In the continuing quest to haul England from sixth place in the Test ratings towards the top, this small item of news from the final Test and County Cricket Board meeting this week will have been greeted with relief by Mike Atherton and David Lloyd in Zimbabwe.
Compensation will be at the rate of #500 per match day, which would mean a handy sum of #2,500 for a player missing a championship match and subsequent Sunday League game. The amount is roughly commensurate with the compensation which counties already receive from the Board whenever one of their players is selected for England.
Last season the blow of having to play county fixtures without one or more of their leading players - Surrey, for example, were regularly without Graham Thorpe, Alec Stewart and Chris Lewis was compensated to the tune of 75 per cent of the actual Test fee earned by the player. The basic Test fee of #2,850 is increased by degrees for every 10 Tests in which a cricketer has played. There was some resentment in the shires, most vehemently expressed by the Worcestershire president Tom Graveney - when Graeme Hick was involved - after Lloyd began asking counties to rest tired players last season.

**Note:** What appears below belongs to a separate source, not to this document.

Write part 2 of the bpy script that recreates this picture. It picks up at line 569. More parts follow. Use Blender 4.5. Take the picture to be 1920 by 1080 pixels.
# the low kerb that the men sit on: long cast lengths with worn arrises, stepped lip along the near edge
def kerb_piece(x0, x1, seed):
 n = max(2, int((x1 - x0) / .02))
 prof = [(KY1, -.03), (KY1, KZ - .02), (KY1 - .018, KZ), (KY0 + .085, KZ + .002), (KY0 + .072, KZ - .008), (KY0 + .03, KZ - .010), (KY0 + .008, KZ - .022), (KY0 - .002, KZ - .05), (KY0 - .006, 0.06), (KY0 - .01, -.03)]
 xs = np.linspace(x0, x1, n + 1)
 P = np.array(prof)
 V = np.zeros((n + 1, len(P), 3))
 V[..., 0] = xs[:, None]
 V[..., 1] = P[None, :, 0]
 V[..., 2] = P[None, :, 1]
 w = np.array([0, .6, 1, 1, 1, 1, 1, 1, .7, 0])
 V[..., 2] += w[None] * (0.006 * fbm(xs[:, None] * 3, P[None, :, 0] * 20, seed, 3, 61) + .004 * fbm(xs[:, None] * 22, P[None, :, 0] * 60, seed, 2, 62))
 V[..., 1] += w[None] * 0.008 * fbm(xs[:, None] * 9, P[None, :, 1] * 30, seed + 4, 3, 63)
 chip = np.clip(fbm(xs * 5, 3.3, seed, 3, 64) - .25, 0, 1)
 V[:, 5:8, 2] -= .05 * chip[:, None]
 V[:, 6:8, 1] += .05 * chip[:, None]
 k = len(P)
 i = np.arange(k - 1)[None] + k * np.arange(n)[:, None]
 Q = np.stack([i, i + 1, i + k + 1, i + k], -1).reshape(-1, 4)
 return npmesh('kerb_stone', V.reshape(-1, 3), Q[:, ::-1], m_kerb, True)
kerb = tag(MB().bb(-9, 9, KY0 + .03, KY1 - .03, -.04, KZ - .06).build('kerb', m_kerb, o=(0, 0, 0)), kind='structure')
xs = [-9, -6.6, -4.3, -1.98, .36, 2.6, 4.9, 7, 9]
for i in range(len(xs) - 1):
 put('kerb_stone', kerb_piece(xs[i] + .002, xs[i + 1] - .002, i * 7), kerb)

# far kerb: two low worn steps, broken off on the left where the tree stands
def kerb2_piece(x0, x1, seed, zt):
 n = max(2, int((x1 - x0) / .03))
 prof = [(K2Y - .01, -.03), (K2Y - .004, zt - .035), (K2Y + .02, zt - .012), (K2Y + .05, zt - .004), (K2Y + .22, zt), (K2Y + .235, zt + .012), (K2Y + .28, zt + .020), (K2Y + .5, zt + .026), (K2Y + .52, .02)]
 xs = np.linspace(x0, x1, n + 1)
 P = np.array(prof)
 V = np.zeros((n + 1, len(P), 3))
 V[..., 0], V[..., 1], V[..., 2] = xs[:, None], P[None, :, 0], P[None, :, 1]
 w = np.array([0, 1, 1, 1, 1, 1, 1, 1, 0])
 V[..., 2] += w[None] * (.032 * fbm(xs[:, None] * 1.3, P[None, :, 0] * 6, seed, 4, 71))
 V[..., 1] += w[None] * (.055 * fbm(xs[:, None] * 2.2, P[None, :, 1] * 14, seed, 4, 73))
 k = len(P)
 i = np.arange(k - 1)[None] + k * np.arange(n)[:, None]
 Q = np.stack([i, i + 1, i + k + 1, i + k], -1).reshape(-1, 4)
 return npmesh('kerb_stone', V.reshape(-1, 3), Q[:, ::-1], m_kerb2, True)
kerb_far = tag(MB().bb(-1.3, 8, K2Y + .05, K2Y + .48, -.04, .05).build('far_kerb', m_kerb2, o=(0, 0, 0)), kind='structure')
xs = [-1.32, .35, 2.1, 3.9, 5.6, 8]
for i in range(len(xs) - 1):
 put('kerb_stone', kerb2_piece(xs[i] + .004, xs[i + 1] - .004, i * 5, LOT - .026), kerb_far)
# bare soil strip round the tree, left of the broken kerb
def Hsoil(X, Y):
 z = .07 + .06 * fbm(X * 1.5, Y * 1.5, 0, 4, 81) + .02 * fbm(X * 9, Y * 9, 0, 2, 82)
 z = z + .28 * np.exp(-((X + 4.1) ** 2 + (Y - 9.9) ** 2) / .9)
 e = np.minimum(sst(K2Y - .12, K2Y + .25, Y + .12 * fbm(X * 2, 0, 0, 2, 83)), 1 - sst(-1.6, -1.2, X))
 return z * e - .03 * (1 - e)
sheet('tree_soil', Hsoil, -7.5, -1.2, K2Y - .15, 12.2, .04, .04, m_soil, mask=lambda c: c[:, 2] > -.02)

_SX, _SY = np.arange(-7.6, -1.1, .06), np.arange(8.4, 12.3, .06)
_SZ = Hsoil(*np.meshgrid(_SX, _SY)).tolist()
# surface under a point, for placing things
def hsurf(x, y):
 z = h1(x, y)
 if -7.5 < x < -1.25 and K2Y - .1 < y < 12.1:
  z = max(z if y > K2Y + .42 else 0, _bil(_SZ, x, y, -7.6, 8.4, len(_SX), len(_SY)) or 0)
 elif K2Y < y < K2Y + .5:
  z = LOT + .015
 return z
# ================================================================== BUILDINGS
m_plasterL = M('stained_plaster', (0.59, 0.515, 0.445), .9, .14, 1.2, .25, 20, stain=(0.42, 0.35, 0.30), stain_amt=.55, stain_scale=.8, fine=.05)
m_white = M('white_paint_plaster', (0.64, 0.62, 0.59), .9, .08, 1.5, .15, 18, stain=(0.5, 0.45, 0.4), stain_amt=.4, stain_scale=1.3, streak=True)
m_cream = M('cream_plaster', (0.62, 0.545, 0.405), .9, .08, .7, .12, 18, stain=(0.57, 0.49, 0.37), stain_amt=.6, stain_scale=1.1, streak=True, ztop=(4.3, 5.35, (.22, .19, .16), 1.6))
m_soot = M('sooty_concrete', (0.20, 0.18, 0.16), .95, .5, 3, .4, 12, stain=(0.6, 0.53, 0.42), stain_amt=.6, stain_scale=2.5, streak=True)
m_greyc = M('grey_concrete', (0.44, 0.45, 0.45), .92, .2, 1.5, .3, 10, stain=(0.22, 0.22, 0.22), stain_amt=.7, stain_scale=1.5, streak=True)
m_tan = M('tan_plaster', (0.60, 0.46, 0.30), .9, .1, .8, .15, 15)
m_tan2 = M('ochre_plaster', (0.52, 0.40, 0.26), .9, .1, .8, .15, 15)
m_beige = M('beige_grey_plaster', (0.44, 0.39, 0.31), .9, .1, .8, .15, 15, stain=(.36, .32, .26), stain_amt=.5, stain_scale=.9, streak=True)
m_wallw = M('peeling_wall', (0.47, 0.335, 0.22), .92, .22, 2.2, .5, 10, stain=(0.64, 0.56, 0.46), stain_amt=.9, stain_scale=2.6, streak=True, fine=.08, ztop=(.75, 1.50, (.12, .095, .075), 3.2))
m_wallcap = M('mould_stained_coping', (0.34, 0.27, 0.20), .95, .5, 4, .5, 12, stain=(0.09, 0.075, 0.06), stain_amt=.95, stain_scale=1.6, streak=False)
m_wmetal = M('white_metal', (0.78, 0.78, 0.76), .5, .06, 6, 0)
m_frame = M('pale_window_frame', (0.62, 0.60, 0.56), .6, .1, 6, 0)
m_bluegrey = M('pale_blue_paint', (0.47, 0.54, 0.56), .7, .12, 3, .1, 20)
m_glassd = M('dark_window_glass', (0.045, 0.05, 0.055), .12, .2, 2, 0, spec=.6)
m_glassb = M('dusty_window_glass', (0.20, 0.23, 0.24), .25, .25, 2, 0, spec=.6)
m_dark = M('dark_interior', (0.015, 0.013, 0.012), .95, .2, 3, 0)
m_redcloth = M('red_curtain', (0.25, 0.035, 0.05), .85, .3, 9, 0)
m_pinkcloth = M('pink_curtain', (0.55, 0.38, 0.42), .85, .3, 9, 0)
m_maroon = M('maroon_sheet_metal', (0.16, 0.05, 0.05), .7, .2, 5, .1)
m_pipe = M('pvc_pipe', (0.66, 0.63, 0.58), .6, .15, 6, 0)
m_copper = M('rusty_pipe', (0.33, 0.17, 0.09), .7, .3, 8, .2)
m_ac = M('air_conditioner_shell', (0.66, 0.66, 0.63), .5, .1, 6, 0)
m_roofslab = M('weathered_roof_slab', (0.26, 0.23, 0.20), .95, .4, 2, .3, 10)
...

Now compensation is available it is unlikely counties will in future exert their right to insist that one of their cricketers plays against the wishes of the England hierarchy, and so long as that remains true this seems a far better use of the Board's money than the alternative suggestion of employing an England squad centrally.
Such a system works effectively in other countries, notably Australia and South Africa, whose international players play increasingly less domestic cricket. The snag, apart from removing the best home players from most matches in the Sheffield Shield or Castle Cup, is that the squad inevitably includes some players who lose form or favour with the selectors. The greater security enjoyed by players, who lose their place, does not come cheaply to the Board. Australians in their national squad, for example, are paid between #15,000 and #200,000.
It is easy to see how in some circumstances selectors might prefer a player from within the squad to one outside.
If this move towards compensation suggested a concession towards the national cause from counties hitherto tending towards parochialism, the TCCB's decisions this week on the future employment of overseas players was a move in the other direction.
Far from accepting the cricket committee's recommendation to experiment with no overseas players at all in 1999 and 2000, they decided to end the moratorium on signing new overseas players after 1998.
They agreed, however, to a Warwickshire proposal that no nonEngland qualified player will be able to sign more than a twoyear contract.
No replacement will be allowed for any overseas player who gets injured, or summoned by his country to tour during an English season, except in the case of a player called up in an emergency by a side actually touring England.
ENGLAND'S authorities said yesterday that Andrew Symonds remained technically eligible for Gloucestershire after his omission from the Australia A side against the touring West Indies at Melbourne.
The Test and County Cricket Board said that because Symonds, 21, had been only 12th man in the A side's six-wicket win, his dualnationality status still applied, though the situation was only delaying the inevitable.
The Queensland batsman, who rejected an England A tour place last year, is expected to get his chance for Australia A against Pakistan in Sydney on Dec 28. That would settle the quasi-Englander issue once and for all.
Tony Brown, a TCCB official, said: ``Hypothetically, if Andrew doesn't play for Australia between now and next April, then he could return here and sign the official declaration for next season, claiming he had no intention of playing international cricket outside the European Union.''
Gloucestershire gave Symonds a lucrative contract earlier this year, based on his remaining eligible for England.